Where is my eyeliner brush?  I have GOT to clean out this bag. I don’t need all this stuff.

I don’t need all this stuff. Now I sound like Lindsay.

But I DO need this new Urban Decay Shadow! I forgot I had that!
I can’t believe I’m donning an eye shadow called “Sin” for a Sunday Morning. I’m probably going to hell for that. Oh great. My other one is called “Midnight Cowboy Rides Again.”  If I don’t tell people that, no one will ask what he was riding… They might ask, though, why I have glitter on my face. Don’t care. This eyeshadow is pretty and I can wear what I want. But “Midnight Cowboy…” to church??

Ok. This is funny but it’s also Sunday morning. I need to get my head in the game.

God, grant me the ability to see Your people with Your eyes, this morning. Holy Spirit, please begin now bringing me present with Your Presence and the Father’s people.

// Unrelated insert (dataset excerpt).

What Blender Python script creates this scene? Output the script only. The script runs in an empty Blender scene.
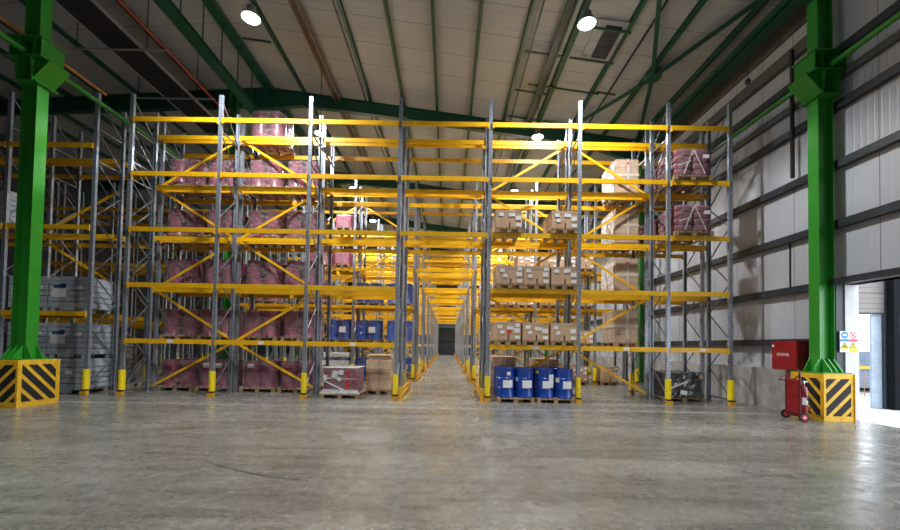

Where's my...?  That’s right. I left my lipstick in my Kate Spade bag from last night. I think I’ll just keep using this bag today. It goes with my sweater.
It’s a good weekend when I get two days in Dior Red lipstick AND my Kate Spade bag. Remember Lord? Remember when you gave me this bag? And my lipstick was a gift from mom, too—or, YOU, rather, but through Mom. Thank you for blessing me with such vibrant beauty I can carry and wear. It's hard to forget you love me with these.

Oh! I can also wear my Kate Spade London Calling Bracelet from Beth! I LOVE that bracelet.  God, bless Beth and Ben today. Bless them the way they have blessed me.

Lipstick. I came out of the bathroom for my lipstick. Ooh. There’s a little coffee left. Ok. Finish coffee. Brush Teeth. THEN Lipstick.

Where’s my watch? Bathroom Counter. Damn. Is it really that late? 

Guess I’ll do my lipstick in the car.